Opening All the Necessary Accounts

After choosing a bank, you’re ready to set up your accounts. Most foreign-invested enterprises (FIEs) open from three to five accounts — one RMB account and two to four for dealing with transactions that involve exchanging foreign currency. Read on.

Working with the people’s currency: Your RMB account

The RMB account is for paying RMB-denominated expenses. These expenses usually include your PRC employees’ salaries, overhead, and payments to domestic suppliers. You also deposit your RMB revenue into this account. Most smaller businesses don’t need more than one RMB account.

Switching things up: Accounts for foreign exchange

In addition to an RMB account for RMB transactions, you need to open several accounts in order to navigate the RMB exchange controls (which we discuss in the earlier section “Introducing China’s Currency: The Tricky RMB”). You need separate foreign exchange (forex) accounts for all remittances, or foreign currency payments sending money into or out of China.

The body that enforces China’s forex laws and regulations is the State Administration of Foreign Exchange (SAFE). Regulating these types of forex accounts and remittances is one of its primary jobs. You first need SAFE approval to open each forex account — your bank should be able to walk you through the SAFE approval process.

When SAFE approves opening a forex account, it specifies the scope of the account (the types of transactions that the account may be used for). SAFE also specifies the maximum amount of foreign currency allowed to be held in the account, based on the company’s registered capital (see Chapter 7) and foreign currency needs. Any amount of foreign currency in the account above the maximum needs to be exchanged for RMB and moved to the RMB account.

China divides forex transactions into two general types: current account and capital account. You almost certainly need at least one account for each type of transaction, although some companies open additional capital-item bank accounts to deal with loans. We discuss current and capital accounts in the following sections.

Current-item bank accounts

Current account items involve the day-to-day forex transactions that a company may undertake. Examples of typical current items include trade payments for imported goods and services, intellectual property (such as trademarks and patents), licensing fees, expatriate salaries, payments of dividends and after-tax profits, and foreign travel expenses.

As the name implies, your company may use its current-item bank account only for current account items. This is the account from which you pay your current account expenditures, and it’s also the account into which you receive foreign currency payments for your overseas sales.

SAFE has been giving banks more authority to supervise forex transactions on their own. In almost all cases, you don’t need SAFE approval for current account transactions. In order to pay a current account item (either with foreign currency already in your account or by converting RMB into foreign currency), you need to show the bank some basic documentation about what you’re paying for.
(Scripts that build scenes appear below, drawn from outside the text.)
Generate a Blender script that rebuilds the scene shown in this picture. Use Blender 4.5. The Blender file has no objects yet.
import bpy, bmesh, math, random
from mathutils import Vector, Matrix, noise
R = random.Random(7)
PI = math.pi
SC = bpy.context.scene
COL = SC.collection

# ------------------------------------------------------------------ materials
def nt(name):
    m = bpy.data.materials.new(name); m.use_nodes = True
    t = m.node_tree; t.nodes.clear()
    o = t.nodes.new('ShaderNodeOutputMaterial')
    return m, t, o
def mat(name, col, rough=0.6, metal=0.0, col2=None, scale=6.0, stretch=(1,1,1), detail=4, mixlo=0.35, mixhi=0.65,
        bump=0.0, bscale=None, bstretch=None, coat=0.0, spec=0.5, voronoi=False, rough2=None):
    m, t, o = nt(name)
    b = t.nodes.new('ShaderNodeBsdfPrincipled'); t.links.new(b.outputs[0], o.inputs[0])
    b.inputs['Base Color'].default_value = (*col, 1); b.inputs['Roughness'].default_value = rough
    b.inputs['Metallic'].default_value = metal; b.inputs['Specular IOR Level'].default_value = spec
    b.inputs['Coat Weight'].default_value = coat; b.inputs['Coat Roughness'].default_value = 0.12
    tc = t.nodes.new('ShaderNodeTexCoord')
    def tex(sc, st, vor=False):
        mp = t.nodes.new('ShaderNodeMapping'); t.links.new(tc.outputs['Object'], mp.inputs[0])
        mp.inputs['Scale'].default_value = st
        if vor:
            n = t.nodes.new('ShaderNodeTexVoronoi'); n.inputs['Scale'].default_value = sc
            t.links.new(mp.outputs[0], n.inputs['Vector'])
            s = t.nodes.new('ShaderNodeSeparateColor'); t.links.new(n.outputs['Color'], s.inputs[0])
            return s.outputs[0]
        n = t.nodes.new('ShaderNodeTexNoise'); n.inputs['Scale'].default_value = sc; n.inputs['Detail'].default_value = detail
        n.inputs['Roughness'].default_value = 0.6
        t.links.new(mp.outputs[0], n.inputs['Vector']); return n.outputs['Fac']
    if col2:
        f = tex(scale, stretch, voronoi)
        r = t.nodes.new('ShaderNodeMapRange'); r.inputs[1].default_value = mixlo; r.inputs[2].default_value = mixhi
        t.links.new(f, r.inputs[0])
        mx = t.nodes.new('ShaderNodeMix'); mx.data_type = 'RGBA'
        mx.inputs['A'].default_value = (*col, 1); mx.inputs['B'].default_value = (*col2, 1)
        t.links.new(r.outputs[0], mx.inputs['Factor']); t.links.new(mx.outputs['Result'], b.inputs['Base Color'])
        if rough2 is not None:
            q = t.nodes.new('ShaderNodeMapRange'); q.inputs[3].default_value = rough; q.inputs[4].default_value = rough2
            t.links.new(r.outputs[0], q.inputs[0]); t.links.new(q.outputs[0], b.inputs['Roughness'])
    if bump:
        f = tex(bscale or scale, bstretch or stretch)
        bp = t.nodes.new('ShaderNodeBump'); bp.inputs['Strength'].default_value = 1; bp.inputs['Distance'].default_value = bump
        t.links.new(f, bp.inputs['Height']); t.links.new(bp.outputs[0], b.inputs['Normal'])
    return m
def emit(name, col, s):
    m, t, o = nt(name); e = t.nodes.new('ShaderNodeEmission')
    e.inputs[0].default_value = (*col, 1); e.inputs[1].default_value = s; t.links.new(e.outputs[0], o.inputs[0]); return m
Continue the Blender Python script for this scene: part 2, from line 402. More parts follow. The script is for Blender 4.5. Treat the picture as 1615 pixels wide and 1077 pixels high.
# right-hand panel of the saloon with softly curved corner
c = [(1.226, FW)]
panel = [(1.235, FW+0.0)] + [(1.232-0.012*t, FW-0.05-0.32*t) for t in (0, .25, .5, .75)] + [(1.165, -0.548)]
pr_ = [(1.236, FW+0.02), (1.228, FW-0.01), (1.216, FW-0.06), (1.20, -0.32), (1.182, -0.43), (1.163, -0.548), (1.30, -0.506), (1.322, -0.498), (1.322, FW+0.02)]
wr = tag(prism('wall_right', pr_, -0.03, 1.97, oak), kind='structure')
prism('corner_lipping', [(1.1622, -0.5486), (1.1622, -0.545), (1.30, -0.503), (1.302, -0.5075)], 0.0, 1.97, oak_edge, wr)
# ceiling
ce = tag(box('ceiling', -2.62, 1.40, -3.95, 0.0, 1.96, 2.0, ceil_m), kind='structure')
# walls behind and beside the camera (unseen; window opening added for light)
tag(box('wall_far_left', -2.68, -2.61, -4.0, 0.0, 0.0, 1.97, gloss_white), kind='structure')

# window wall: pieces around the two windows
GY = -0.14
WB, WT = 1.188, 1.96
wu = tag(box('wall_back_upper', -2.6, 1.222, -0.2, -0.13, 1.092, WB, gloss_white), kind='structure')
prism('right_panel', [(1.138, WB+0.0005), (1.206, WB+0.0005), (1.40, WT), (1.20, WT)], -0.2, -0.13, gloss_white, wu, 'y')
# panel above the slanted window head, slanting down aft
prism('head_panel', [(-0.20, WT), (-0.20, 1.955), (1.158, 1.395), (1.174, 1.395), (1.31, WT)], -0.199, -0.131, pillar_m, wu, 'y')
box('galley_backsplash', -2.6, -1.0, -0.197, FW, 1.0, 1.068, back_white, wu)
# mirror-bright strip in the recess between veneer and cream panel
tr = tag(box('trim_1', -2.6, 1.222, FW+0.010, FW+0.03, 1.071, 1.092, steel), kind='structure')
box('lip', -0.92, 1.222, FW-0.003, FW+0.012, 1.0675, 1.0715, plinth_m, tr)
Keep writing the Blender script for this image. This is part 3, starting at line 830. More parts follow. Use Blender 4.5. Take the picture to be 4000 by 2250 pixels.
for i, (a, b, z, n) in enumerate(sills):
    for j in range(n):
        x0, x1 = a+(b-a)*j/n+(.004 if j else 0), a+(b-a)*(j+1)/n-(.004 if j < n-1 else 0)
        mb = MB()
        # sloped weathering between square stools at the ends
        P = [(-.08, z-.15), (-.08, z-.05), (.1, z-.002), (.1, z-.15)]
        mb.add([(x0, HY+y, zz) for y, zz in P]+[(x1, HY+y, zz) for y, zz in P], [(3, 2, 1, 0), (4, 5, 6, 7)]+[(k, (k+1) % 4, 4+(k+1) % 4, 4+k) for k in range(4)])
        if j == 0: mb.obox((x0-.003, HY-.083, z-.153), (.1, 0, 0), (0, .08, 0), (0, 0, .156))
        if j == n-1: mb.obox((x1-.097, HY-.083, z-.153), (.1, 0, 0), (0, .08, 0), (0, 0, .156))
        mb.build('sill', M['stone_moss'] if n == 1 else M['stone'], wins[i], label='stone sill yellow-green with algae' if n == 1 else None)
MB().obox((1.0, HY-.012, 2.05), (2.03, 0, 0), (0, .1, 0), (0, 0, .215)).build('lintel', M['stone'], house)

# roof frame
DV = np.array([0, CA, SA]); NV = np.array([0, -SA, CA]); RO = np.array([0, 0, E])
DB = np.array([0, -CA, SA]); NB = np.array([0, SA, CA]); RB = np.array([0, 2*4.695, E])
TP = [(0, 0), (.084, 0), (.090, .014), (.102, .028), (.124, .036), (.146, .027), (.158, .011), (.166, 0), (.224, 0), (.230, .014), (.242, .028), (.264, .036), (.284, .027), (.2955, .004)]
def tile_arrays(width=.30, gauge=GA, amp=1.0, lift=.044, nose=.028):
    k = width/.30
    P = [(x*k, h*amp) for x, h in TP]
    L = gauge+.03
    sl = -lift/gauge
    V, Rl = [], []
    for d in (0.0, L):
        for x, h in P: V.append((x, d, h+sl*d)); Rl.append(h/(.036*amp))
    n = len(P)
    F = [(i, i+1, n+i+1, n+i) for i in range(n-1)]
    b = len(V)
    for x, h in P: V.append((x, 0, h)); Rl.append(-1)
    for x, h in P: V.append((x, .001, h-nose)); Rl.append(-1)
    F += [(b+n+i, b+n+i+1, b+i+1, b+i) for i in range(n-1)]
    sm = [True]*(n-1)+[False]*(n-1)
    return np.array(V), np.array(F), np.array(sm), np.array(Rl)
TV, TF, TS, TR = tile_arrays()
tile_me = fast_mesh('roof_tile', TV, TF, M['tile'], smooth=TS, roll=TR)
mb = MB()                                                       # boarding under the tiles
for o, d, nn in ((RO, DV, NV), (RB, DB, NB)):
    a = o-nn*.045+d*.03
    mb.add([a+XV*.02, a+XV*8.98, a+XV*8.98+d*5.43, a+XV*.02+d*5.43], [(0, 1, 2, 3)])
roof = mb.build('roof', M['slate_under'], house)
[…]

For example, to pay for imported goods, your company may have to present the import contract, invoice, and some other documents. Submitting these documents isn’t part of an approval process — it’s usually just a formality.

Capital-item bank accounts

Capital account items are less frequent than current account items and are usually investment-related. They include registered capital contributions (see Chapter 7), loan repayments, asset sale proceeds, and funds for overseas investments.

You need at least a general capital item account; however, many businesses set up three types of these accounts:

General capital: The general capital account is the account you deposit your foreign currency capital contributions into. Note that if your current account has no foreign currency but your capital account does, you can often use the money in your capital account to pay current items.
Loan proceeds: If you’re going to borrow money from overseas (which we discuss later in this chapter in “Borrowing from offshore”), you must set up another special capital item bank account just to receive and hold the loan proceeds.
Loan repayment: In order to repay an overseas loan, you have to open yet another special capital item bank account specifically for your loan repayments!

We include this info on the Cheat Sheet as well. Keep it handy when you do your banking to make sure you put funds in the right accounts.

You must pay all registered capital contributions into the proper capital account at the bank. Any money otherwise sent into China doesn’t count as contributed capital. Moreover, if you or the parent company is going to pay any expenses for the FIE, make sure you pay them through the FIE’s capital account — otherwise, these expenses also won’t count toward the capital contribution.

To exchange RMB to pay for capital account items, you need approval from SAFE. Your bank should be able to tell you what documents you need to provide in order to get approval.